Semana passada, nos dias 8 e 9 de março, as alunas do tradicional colégio Santo Inácio, no Rio de Janeiro, protestaram pelo direito de poder permanecer com a roupa da Educação Física depois da aula – opção essa que é concedida aos meninos. Atualmente, elas têm que tirar o shorts ao fim da aula, enquanto seus colegas do sexo masculino não precisam cumprir essa exigência.
(Emais, 15/03/2018 – acesse no site de origem)
O que se seguiu aos protestos das adolescentes foi, para variar, uma tentativa massiva de desqualificar as garotas e suas pautas para, assim, o mundo continuar girando em seu modo tradicionalmente machista. As “acusações” de quem leu as notícias foram as de serem meninas ricas, reclamando por causas pequenas em uma cidade à beira do colapso. Desocupadas, mimadas e sem vontade de lutar “pelo o que realmente importa”, o que quer que isso signifique.
Como era de se esperar, a escola recusou o diálogo e engrossou o coro de que o protesto era banal e contra uma tradição largamente aceita na instituição. Mas tanto os colegas homens quanto os pais e responsáveis apoiaram a reivindicação das jovens, o que os acusadores de internet escolhem ignorar.
As meninas são privilegiadas no contexto carioca e brasileiro? Sem a menor dúvida, só alguém de muita má-fé negaria isso. Mas isso faz com que elas não tenham o direito de se manifestar ou que suas reivindicações não possam ser levadas a sério? Também é preciso estar carregado de muita má-fé para responder que sim. Infelizmente, é o caso de muitos.
E o é porque as meninas, que gozam de privilégios de classe e raça (assumindo que a maioria das alunas de um colégio de elite ainda é branca), não escapam das desigualdades de gênero. E privilegiadas que são, podem mostrar isso. A saída, portanto, é desqualificá-las e tirar qualquer credibilidade do protesto. Só assim para o sistema não correr riscos.
Não esqueçamos que quando as meninas de Porto Alegre, também de colégio particular, reivindicaram o uso de shorts na escola ouviram que deveriam protestar por causas como educação de qualidade e presença de bibliotecas (estive em um debate com elas e vi essas afirmações de camarote). É um argumento que assume que só se pode reivindicar por uma coisa e que a causa escolhida (igualdade de gênero) não tem a ver com educação.
É um mero argumento para silenciar as mulheres desde o começo, ainda adolescentes.

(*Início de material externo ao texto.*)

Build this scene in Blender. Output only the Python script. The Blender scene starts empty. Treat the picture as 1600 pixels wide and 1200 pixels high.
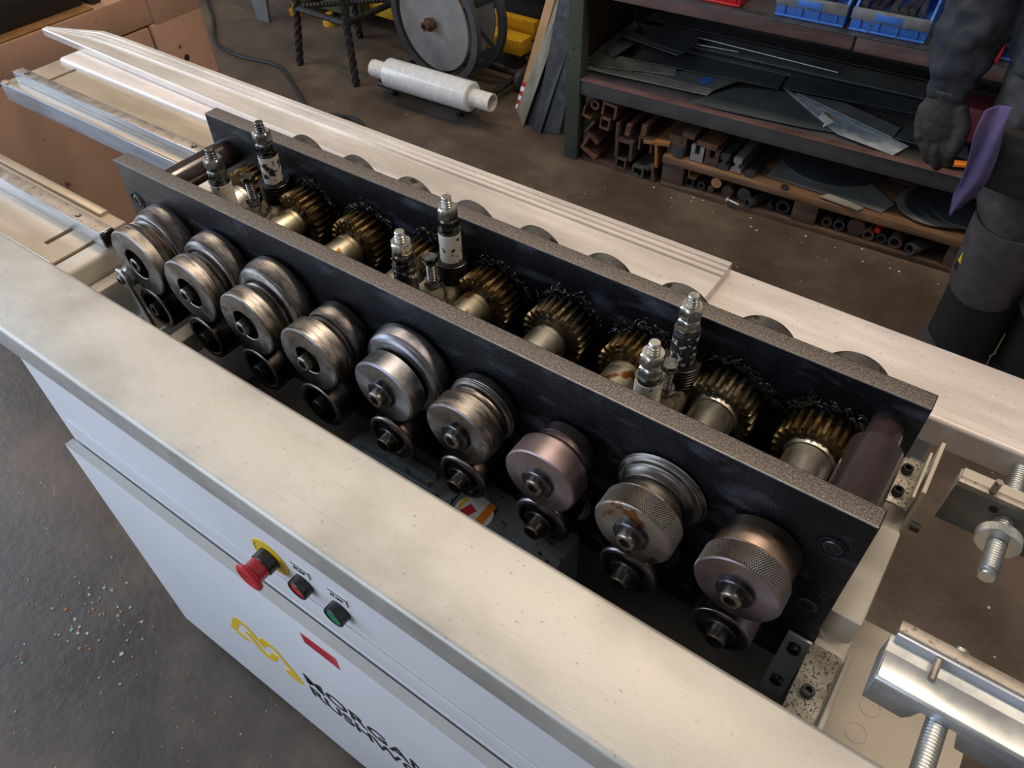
import bpy, bmesh, math, random
from mathutils import Vector, Matrix
random.seed(7)
S = 1.15            # metres per layout unit
ZF = 0.92           # floor lies 0.92 units below the top of the side plates
def W(p): return Vector((p[0]*S, p[1]*S, (p[2]+ZF)*S))
scene = bpy.context.scene
# ---------------------------------------------------------------- camera
cam_d = bpy.data.cameras.new('camera'); cam = bpy.data.objects.new('camera', cam_d)
scene.collection.objects.link(cam); scene.camera = cam
r1 = Vector((0.81578565, 0.57809231, -0.01740829)); r2 = Vector((0.40974936, -0.59894397, -0.68802004)); r3 = Vector((-0.40816569, 0.55414384, -0.72548286))
cm = Matrix((( r1.x, -r2.x, -r3.x), (r1.y, -r2.y, -r3.y), (r1.z, -r2.z, -r3.z))).to_4x4()
cm.translation = W((0.96362727, -0.43319744, 0.52067067)); cam.matrix_world = cm
cam_d.sensor_width = 36.0; cam_d.lens = 1199.01/1600*36; cam_d.clip_start = 0.02; cam_d.clip_end = 60
# ---------------------------------------------------------------- light
vs = scene.view_settings
vs.view_transform = 'Standard'; vs.look = 'None'; vs.exposure = 0.0; vs.gamma = 1.0; vs.use_curve_mapping = False
world = bpy.data.worlds.new('world'); scene.world = world; world.use_nodes = True
bg = world.node_tree.nodes['Background']; bg.inputs[0].default_value = (0.75, 0.85, 1.0, 1); bg.inputs[1].default_value = 0.5
def area(name, loc, target, sx, sy, power, col):
    d = bpy.data.lights.new(name, 'AREA'); d.shape = 'RECTANGLE'; d.size = sx; d.size_y = sy; d.energy = power; d.color = col
    o = bpy.data.objects.new(name, d); scene.collection.objects.link(o); o.location = loc
    o.rotation_euler = (Vector(target)-Vector(loc)).to_track_quat('-Z', 'Y').to_euler()
    return o
area('daylight_left_window', (-4.85, -1.6, 2.5), (-4.0, -1.55, 2.3), 3.6, 2.6, 175, (0.66, 0.81, 1.0))
area('daylight_front_door', (-1.6, -3.85, 2.0), (-1.5, -2.8, 1.8), 3.0, 3.0, 100, (0.70, 0.82, 1.0))
for i, (lx, ly, pw) in enumerate(((0.3, 1.3, 44), (2.5, 1.0, 34), (-2.0, 0.9, 32), (0.9, -1.6, 7))):
    area('strip_lamp_light', (lx, ly, 3.9), (lx, ly, 0), 1.5, 0.25, pw, (1.0, 0.83, 0.64))
# ---------------------------------------------------------------- materials
M = {}
def mat(name, c1, c2=None, c3=None, metallic=0.0, rough=0.5, rough2=None, scale=8.0, detail=6.0, stretch=(1, 1, 1), bump=0.0, bscale=60.0,
        speck=None, speck_scale=200.0, speck_size=0.25, emis=None, coat=0.0, lo=0.35, hi=0.65, dist=0.0, aniso=0.0):
    m = bpy.data.materials.new(name); m.use_nodes = True; M[name] = m
    nt = m.node_tree; nd = nt.nodes; lk = nt.links
    b = nd['Principled BSDF']
    geo = nd.new('ShaderNodeNewGeometry'); mp = nd.new('ShaderNodeMapping'); lk.new(geo.outputs['Position'], mp.inputs['Vector'])
    mp.inputs['Scale'].default_value = stretch
    no = nd.new('ShaderNodeTexNoise'); no.inputs['Scale'].default_value = scale; no.inputs['Detail'].default_value = detail; no.inputs['Distortion'].default_value = dist
    no.inputs['Roughness'].default_value = 0.62
    lk.new(mp.outputs['Vector'], no.inputs['Vector'])
    rp = nd.new('ShaderNodeValToRGB'); e = rp.color_ramp.elements
    c2 = c2 or c1
    e[0].position = lo; e[0].color = (*c1, 1); e[1].position = hi; e[1].color = (*c2, 1)
    if c3: k = rp.color_ramp.elements.new((lo+hi)/2); k.color = (*c3, 1)
    lk.new(no.outputs['Fac'], rp.inputs['Fac']); col = rp.outputs['Color']
    if speck:
        sn = nd.new('ShaderNodeTexNoise'); sn.inputs['Scale'].default_value = speck_scale; sn.inputs['Detail'].default_value = 3.0
        lk.new(geo.outputs['Position'], sn.inputs['Vector'])
        sr = nd.new('ShaderNodeValToRGB'); sr.color_ramp.elements[0].position = 1-speck_size-0.03; sr.color_ramp.elements[1].position = 1-speck_size+0.03
        lk.new(sn.outputs['Fac'], sr.inputs['Fac'])
        mx = nd.new('ShaderNodeMix'); mx.data_type = 'RGBA'
        lk.new(sr.outputs['Color'], mx.inputs['Factor']); lk.new(col, mx.inputs['A']); mx.inputs['B'].default_value = (*speck, 1)
        col = mx.outputs['Result']
    lk.new(col, b.inputs['Base Color'])
    b.inputs['Metallic'].default_value = metallic
    if rough2 is None: b.inputs['Roughness'].default_value = rough
    else:
        mr = nd.new('ShaderNodeMapRange'); mr.inputs[1].default_value = 0.3; mr.inputs[2].default_value = 0.7; mr.inputs[3].default_value = rough; mr.inputs[4].default_value = rough2
        lk.new(no.outputs['Fac'], mr.inputs[0]); lk.new(mr.outputs[0], b.inputs['Roughness'])
    if bump:
        bn = nd.new('ShaderNodeTexNoise'); bn.inputs['Scale'].default_value = bscale; bn.inputs['Detail'].default_value = 4.0
        lk.new(mp.outputs['Vector'], bn.inputs['Vector'])
        bp = nd.new('ShaderNodeBump'); bp.inputs['Strength'].default_value = bump; bp.inputs['Distance'].default_value = 0.004
        lk.new(bn.outputs['Fac'], bp.inputs['Height']); lk.new(bp.outputs['Normal'], b.inputs['Normal'])
    if aniso:
        tg = nd.new('ShaderNodeTangent'); tg.direction_type = 'RADIAL'; tg.axis = 'Y'; lk.new(tg.outputs[0], b.inputs['Tangent']); b.inputs['Anisotropic'].default_value = aniso
    if coat: b.inputs['Coat Weight'].default_value = coat; b.inputs['Coat Roughness'].default_value = 0.08
    if emis: b.inputs['Emission Color'].default_value = (*emis[0], 1); b.inputs['Emission Strength'].default_value = emis[1]
    return m
mat('galv', (.43, .415, .385), (.62, .60, .555), lo=.32, hi=.68, metallic=.52, rough=.40, rough2=.57, scale=6, detail=9, stretch=(1, 1.4, 1), bump=.035, bscale=170, speck=(.36, .34, .30), speck_scale=170, speck_size=.30)
mat('galv_rear', (.70, .62, .575), (.86, .78, .74), metallic=.32, rough=.40, rough2=.55, scale=9, detail=8, stretch=(.5, 2.5, 1), bump=.03, bscale=150, speck=(.45, .39, .35), speck_scale=210, speck_size=.31)
mat('galv_tray', (.46, .37, .27), (.60, .495, .37), metallic=.5, rough=.36, rough2=.5, scale=6, stretch=(.6, 3, 1), bump=.04)
mat('zinc', (.60, .62, .63), (.74, .75, .74), metallic=.9, rough=.25, rough2=.4, scale=20)
mat('roller_steel', (.125, .110, .100), (.265, .245, .232), metallic=1, rough=.26, rough2=.42, scale=26, stretch=(1, 4, 1), speck=(.40, .37, .34), speck_scale=230, speck_size=.30, aniso=.75)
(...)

Se o desprezo com o argumento dessas meninas fosse apenas por elas serem privilegiadas economicamente, então os os secundaristas que pararam São Paulo em 2015 protestando contra a reorganização escolar promovida pelo governo do Estado não teriam sido taxados de baderneiros, invasores das próprias escolas e descompromissados. Beira a psicodelia argumentativa dizer que estudantes protestando para ficar na escola são jovens alienados.
A realidade é que contestar um sistema dominante incomoda. E quem está confortável nele (ou acha que está) vai usar de qualquer argumento disponível para desqualificar as ameaças, mesmo que esses argumentos não façam o menor sentido.
Para muita gente, os protestos que aqui são baderna, na França são sinais de civilidade. Para elas, a obrigatoriedade de burcas é um verdadeiro absurdo (ai se eu ganhasse um real para cada comentário do tipo que já ouvi), mas as meninas brasileiras serem obrigadas a trocar de roupa para não distrair os meninos é normal.
O que penso das meninas do Santo Inácio é que elas têm mesmo que lutar para melhorar suas realidades. E espero que no futuro lutem para mudar a dos outros também, pois são muitos os que não tiveram as mesmas oportunidades que elas. Mas nesse momento, nem toda a oportunidade do mundo as livrou do ódio de quem odeia ver as mulheres se movimentando.
Esse texto foi escrito antes do assassinato da vereadora Marielle Franco (PSOL-RJ), que em vida tanto lutou pelas mulheres, por negros e negras, pelo povo periférico, pela juventude e pelos LGBT. Fonte de inspiração para tantos e tantas, esse texto é dedicado a ela.